If I can't admit I'm wrong or that I could have done something better, I can't improve.
I also can't take small losses before they become large ones.
The cultural model is to mercilessly attack and annihilate people who admit they made a mistake, were wrong or changed their mind.
Many view people who admit they are wrong as "weak" or wafflers.
The only way to improve as a trader and as a person is to admit to myself my mistakes and learn from them.
Obviously, I have to buck the cultural ego-based model of having to be right to succeed as a trader.
I also have to be honest with myself about my behavior.
How much has having to be "right" cost you in your trading career?
I REALLY don't know in my personal life cause I doubt I have ability to know what normal is in life in general.

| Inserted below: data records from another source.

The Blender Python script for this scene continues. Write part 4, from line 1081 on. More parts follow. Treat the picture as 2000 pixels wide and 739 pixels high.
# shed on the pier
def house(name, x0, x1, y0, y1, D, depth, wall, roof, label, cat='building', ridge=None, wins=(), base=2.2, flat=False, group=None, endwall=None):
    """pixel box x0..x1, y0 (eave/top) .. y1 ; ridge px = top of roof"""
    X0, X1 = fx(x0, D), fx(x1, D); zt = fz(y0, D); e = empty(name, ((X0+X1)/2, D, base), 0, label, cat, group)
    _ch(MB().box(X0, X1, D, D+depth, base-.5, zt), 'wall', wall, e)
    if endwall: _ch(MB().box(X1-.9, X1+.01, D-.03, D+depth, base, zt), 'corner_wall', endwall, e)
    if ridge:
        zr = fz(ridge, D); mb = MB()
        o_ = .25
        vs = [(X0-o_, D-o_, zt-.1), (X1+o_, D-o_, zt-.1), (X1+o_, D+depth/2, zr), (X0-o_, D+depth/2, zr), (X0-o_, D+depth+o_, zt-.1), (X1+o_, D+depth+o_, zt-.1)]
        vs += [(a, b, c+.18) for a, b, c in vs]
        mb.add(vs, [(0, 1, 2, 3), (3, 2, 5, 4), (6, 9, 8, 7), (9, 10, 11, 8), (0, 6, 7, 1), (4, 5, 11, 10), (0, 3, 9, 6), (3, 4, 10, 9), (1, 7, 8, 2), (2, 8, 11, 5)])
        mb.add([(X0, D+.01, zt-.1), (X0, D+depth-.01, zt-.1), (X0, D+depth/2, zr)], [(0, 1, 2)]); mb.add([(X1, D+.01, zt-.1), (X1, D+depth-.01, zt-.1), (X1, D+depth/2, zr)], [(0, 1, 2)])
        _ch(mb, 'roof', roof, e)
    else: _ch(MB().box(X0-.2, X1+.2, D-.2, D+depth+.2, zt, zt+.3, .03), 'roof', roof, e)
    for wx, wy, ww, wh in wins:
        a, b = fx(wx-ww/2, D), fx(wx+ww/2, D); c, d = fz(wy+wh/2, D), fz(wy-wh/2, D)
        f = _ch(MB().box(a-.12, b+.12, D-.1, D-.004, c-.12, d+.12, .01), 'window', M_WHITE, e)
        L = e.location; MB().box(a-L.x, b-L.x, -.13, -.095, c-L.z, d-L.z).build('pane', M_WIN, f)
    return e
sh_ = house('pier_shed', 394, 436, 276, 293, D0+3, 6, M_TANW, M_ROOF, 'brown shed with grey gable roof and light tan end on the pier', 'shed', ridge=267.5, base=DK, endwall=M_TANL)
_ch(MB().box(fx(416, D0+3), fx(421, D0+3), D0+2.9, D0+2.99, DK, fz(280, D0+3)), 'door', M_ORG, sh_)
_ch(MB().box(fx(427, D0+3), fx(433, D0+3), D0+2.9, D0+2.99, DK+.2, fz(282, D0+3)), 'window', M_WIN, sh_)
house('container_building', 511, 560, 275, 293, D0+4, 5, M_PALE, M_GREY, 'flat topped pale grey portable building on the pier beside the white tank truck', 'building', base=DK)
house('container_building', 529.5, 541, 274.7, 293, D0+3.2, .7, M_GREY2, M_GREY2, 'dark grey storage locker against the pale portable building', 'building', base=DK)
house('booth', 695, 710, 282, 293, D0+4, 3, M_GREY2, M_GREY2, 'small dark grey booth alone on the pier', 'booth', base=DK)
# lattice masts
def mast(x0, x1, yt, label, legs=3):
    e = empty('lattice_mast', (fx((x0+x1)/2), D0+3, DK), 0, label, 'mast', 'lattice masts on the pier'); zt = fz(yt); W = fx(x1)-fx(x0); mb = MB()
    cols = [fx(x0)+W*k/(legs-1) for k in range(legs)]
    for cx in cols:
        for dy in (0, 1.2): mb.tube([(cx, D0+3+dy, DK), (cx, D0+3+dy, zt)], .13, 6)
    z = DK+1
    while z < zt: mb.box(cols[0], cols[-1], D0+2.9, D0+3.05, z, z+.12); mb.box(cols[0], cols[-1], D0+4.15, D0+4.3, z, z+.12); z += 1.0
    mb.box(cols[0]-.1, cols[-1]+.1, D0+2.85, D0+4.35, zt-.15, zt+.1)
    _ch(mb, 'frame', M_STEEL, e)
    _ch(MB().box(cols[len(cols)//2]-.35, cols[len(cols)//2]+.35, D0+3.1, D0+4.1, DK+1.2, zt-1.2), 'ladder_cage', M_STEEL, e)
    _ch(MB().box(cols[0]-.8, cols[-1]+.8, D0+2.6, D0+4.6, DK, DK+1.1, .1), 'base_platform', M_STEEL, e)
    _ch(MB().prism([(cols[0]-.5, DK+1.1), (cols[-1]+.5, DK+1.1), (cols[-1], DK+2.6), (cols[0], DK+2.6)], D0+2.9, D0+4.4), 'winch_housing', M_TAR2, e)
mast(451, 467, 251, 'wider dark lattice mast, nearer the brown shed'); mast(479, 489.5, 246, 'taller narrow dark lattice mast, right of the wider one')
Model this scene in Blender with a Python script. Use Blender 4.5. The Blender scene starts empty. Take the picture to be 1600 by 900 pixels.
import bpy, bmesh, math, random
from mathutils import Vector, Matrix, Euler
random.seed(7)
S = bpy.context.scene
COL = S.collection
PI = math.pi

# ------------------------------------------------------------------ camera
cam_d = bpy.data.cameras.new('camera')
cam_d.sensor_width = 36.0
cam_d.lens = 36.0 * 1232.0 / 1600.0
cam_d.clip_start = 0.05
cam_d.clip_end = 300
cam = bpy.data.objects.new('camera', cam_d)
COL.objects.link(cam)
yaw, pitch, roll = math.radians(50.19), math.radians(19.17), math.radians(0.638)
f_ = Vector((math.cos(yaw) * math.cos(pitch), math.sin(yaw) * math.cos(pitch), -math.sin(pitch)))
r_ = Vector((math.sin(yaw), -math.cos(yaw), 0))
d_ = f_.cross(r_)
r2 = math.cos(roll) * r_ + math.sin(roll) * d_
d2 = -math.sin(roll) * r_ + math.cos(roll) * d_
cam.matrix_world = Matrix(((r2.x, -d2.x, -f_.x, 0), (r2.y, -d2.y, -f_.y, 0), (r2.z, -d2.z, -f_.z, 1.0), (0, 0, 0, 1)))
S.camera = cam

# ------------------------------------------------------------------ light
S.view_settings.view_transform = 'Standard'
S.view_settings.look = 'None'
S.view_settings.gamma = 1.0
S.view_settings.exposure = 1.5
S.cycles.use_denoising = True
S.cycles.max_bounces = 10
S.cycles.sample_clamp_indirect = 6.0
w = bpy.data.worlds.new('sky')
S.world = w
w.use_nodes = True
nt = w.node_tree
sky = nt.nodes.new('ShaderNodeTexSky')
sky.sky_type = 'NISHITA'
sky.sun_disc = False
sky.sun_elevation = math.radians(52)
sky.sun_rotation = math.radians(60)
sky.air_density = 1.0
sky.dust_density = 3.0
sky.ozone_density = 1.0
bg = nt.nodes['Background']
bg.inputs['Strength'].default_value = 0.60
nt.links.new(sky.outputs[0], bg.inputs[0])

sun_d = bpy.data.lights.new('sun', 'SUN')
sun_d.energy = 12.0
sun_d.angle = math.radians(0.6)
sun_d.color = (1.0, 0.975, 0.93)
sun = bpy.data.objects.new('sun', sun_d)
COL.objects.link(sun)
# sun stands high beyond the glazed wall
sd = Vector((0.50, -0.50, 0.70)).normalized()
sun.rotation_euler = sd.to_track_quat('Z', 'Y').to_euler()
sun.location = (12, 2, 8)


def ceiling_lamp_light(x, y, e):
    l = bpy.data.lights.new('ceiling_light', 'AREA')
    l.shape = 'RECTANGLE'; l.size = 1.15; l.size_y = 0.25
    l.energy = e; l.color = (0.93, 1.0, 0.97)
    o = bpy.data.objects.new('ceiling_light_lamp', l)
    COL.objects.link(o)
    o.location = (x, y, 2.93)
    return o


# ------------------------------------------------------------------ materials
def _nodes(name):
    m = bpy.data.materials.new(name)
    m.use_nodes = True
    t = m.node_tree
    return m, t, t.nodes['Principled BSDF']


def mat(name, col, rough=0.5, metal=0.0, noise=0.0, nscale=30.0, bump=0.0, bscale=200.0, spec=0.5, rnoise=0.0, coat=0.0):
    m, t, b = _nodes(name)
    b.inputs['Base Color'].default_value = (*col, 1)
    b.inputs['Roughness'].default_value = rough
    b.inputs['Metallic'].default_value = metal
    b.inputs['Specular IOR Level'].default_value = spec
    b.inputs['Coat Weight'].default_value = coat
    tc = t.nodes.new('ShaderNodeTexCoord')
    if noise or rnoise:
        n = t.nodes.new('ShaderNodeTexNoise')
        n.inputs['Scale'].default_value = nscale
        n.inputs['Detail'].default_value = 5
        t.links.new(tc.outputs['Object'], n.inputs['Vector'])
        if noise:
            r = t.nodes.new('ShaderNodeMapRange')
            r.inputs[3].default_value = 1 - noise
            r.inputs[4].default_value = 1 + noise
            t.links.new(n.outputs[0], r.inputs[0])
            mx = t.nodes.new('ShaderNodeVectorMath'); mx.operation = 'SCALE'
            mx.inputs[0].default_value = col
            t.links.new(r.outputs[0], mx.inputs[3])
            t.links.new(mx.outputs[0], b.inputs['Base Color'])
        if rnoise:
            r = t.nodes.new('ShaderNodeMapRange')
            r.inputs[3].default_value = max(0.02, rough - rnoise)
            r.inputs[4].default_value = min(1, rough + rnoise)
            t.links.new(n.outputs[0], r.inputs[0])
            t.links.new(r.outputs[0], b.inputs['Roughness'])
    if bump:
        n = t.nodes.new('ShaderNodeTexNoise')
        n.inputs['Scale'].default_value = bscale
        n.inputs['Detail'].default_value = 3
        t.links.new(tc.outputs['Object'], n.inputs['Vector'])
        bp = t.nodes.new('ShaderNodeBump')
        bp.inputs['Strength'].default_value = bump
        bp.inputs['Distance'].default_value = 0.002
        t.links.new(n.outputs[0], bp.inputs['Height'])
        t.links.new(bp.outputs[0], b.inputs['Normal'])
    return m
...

I am one who gets older and make even more mistakes in my life that when I was younger, but all who know me or friends, I laugh of the mistakes I do and often times broadcast them to show others that mistakes don't embarrass me but I embrace them as I have taken a risk, I don't look at mistakes as failures but an opportunity to do it again a different way.
In Business it is different, it has been huge losses of money, and at time they were not funny, but I find some of the idiot events that I have done are quite funny. I can't change them but have learned from them. Trading early on was good stock trader/investor, I have always wished I stayed doing that and never "tried" day trading, I lost seven great years in stock trading to overcome day trading. Lost over $100k learning about Commodities and have done well trading them, but the seven years of losing money but even worse finding all the horrible emotions I learned about myself I could have been happier never have learned. I had already know I had ADHD and bi-polar so I thought I knew how to deal with that and maybe because of that made me to preserver even more. But the constant being wrong meant losing money, losing time cause force me to take extra jobs beside full time job to pay my education. Less time to relax or vacations. I always knew why I was losing and why I was wrong, each having a different answer. I was losing cause I needed to learn how to program and back test, and why I was wrong.....too personal to answer.
You have to overcome lying to yourself.
At some point as a trader, you simple don't care what people think about you, they will never understand.
First 32 years it was not important to be "right", it was to make money trading and be consistent, NOW it is about being right, I feel I have been at this such a long time, I should be right, should be profitable and that is what I stride for on each trade. But I never bet the farm, I am not perfect, but often told I am a perfect A-hole, well, I have worked hard at being that as well. LOL
So you can be that person who stands up to the world at top of your lungs yell "I MADE A MISTAKE AND I AM PROUD THAT I TRIED AND WILL TRY AGAIN" or you can be the twerp sitting on the couch laughing at me cause I failed and they will never be truly happy.